(Recorded data)

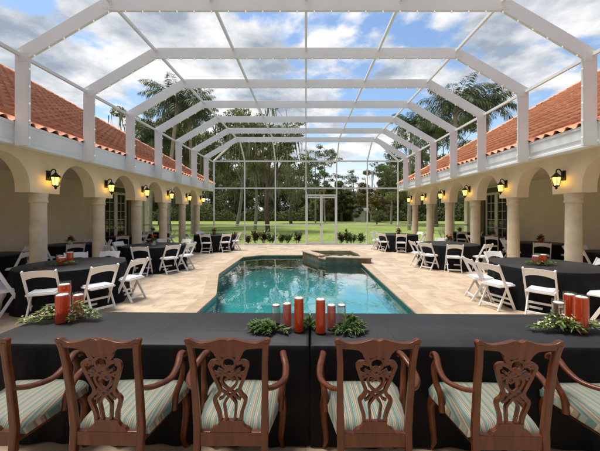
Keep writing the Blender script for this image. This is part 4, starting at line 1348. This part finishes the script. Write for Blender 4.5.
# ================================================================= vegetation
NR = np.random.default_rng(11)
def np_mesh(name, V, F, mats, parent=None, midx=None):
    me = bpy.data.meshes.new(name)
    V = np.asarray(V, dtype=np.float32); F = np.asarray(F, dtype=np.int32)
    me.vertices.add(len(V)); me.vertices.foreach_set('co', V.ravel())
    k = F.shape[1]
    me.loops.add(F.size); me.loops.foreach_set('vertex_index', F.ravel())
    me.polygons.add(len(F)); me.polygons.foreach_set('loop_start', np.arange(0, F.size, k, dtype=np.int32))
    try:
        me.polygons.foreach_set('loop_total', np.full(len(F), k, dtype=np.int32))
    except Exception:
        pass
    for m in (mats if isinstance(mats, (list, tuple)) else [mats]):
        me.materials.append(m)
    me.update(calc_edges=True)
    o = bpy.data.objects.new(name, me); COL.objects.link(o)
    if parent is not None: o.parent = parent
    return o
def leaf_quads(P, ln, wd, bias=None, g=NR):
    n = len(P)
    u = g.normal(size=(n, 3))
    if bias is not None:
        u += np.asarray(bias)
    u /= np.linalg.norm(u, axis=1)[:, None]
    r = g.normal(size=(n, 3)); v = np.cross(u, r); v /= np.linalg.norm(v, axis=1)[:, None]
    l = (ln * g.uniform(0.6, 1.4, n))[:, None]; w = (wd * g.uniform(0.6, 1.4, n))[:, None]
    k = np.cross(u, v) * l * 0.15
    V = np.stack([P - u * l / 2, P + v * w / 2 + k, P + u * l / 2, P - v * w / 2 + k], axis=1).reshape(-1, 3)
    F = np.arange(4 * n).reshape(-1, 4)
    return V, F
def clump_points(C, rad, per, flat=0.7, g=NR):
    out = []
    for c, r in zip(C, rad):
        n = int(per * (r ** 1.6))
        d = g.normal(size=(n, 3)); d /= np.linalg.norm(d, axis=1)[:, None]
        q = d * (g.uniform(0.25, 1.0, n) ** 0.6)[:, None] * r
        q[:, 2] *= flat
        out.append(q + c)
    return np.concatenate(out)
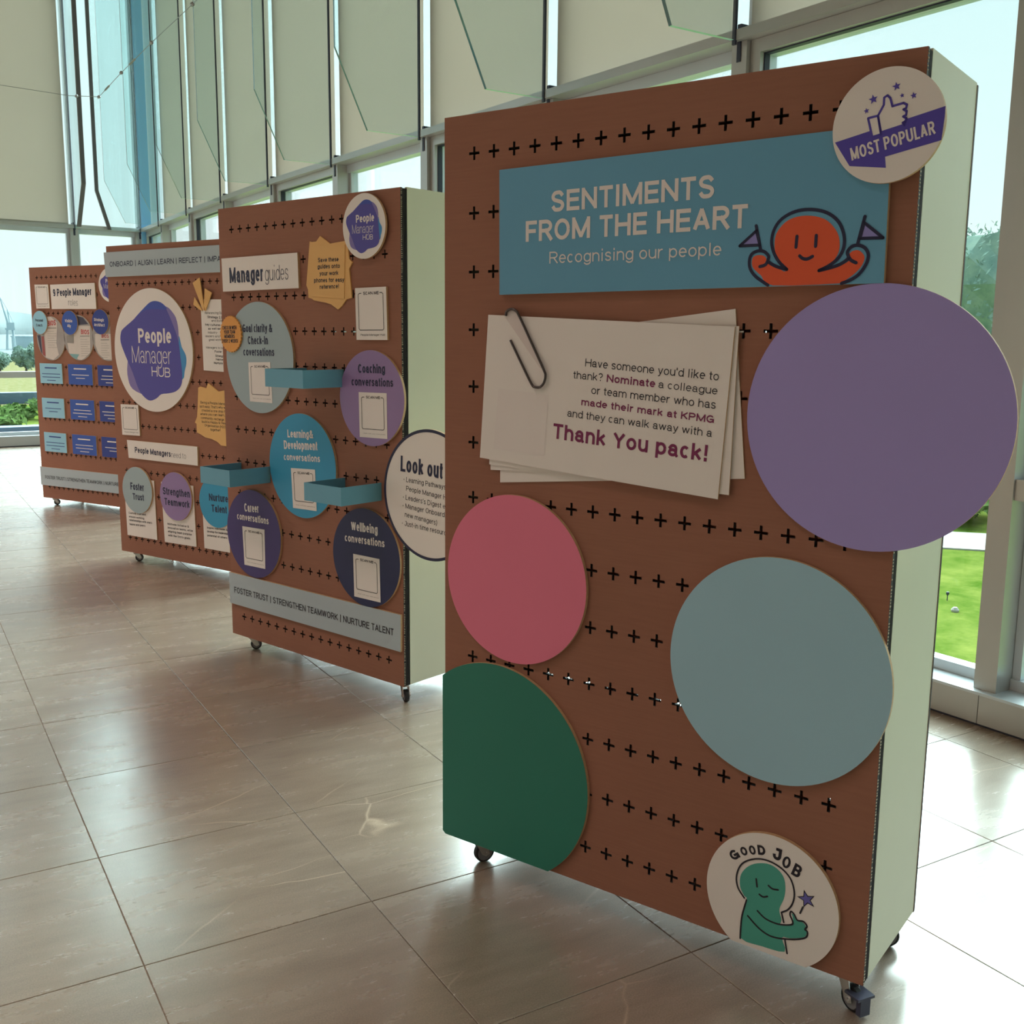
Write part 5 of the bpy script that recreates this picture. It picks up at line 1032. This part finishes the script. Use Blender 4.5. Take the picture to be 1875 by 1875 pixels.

→ **Problem description**: Give the lines again word for word, from the start of the records to the line holding "return np.concatenate(out)", both included, and leave out any picture.

→ **Result for this exercise**:
Keep writing the Blender script for this image. This is part 4, starting at line 1348. This part finishes the script. Write for Blender 4.5.
# ================================================================= vegetation
NR = np.random.default_rng(11)
def np_mesh(name, V, F, mats, parent=None, midx=None):
    me = bpy.data.meshes.new(name)
    V = np.asarray(V, dtype=np.float32); F = np.asarray(F, dtype=np.int32)
    me.vertices.add(len(V)); me.vertices.foreach_set('co', V.ravel())
    k = F.shape[1]
    me.loops.add(F.size); me.loops.foreach_set('vertex_index', F.ravel())
    me.polygons.add(len(F)); me.polygons.foreach_set('loop_start', np.arange(0, F.size, k, dtype=np.int32))
    try:
        me.polygons.foreach_set('loop_total', np.full(len(F), k, dtype=np.int32))
    except Exception:
        pass
    for m in (mats if isinstance(mats, (list, tuple)) else [mats]):
        me.materials.append(m)
    me.update(calc_edges=True)
    o = bpy.data.objects.new(name, me); COL.objects.link(o)
    if parent is not None: o.parent = parent
    return o
def leaf_quads(P, ln, wd, bias=None, g=NR):
    n = len(P)
    u = g.normal(size=(n, 3))
    if bias is not None:
        u += np.asarray(bias)
    u /= np.linalg.norm(u, axis=1)[:, None]
    r = g.normal(size=(n, 3)); v = np.cross(u, r); v /= np.linalg.norm(v, axis=1)[:, None]
    l = (ln * g.uniform(0.6, 1.4, n))[:, None]; w = (wd * g.uniform(0.6, 1.4, n))[:, None]
    k = np.cross(u, v) * l * 0.15
    V = np.stack([P - u * l / 2, P + v * w / 2 + k, P + u * l / 2, P - v * w / 2 + k], axis=1).reshape(-1, 3)
    F = np.arange(4 * n).reshape(-1, 4)
    return V, F
def clump_points(C, rad, per, flat=0.7, g=NR):
    out = []
    for c, r in zip(C, rad):
        n = int(per * (r ** 1.6))
        d = g.normal(size=(n, 3)); d /= np.linalg.norm(d, axis=1)[:, None]
        q = d * (g.uniform(0.25, 1.0, n) ** 0.6)[:, None] * r
        q[:, 2] *= flat
        out.append(q + c)
    return np.concatenate(out)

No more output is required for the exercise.